Decentralized Estimation using distortion sensitive learning vector quantization

A typical approach in supervised learning when data comes from multiple sources is to send original data from all sources to a central location and train a predictor that estimates a certain target quantity. This can be inefficient and costly in applications with constrained communication channels, due to limited power and/or bitlength constraints. Under such constraints, one potential solution is to send encoded data from sources and use a decoder at the central location. Data at each source is summarized into a single codeword and sent to a central location, where a target quantity is estimated using received codewords. This problem is known as Decentralized Estimation.

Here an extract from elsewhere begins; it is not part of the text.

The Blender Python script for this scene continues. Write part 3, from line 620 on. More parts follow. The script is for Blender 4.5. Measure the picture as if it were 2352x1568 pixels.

In this paper we propose a variant of the Learning Vector Quantization (LVQ) classification algorithm, the Distortion Sensitive LVQ (DSLVQ), to be used for encoder design in decentralized estimation. Unlike most related research that assumes known distributions of source observations, we assume that only a set of empirical samples is available. DSLVQ approach is compared to previously proposed Regression Tree and Deterministic Annealing (DA) approaches for encoder design in the same setting. While Regression Tree is very fast to train, it is limited to encoder regions with axis-parallel splits. On the other hand, DA is known to provide state-of-the-art performance. However, its training complexity grows with the number of sources that have different data distributions, due to over-parametrization. Our experiments on several synthetic and one real-world remote sensing problem show that DA has limited application potential as it is highly impractical to train even in a four-source setting, while DSLVQ is as simple and fast to train as the Regression Tree. In addition, DSLVQ shows similar performance to DA in experiments with small number of sources and outperforms DA in experiments with large number of sources, while consistently outperforming the Regression Tree algorithm.

► We propose a Decentralized Estimation model for Aerosol Optical Depth estimation.
► Encoders at sources are learned in a supervised manner using proposed DSLVQ algorithm.
► We use several alternatives for decoder design at the fusion site.
► The proposed DSLVQ leads to better encoding accuracy than the baseline LVQ.
► The proposed DSLVQ outperforms Regression Tree and Deterministic Annealing algorithms.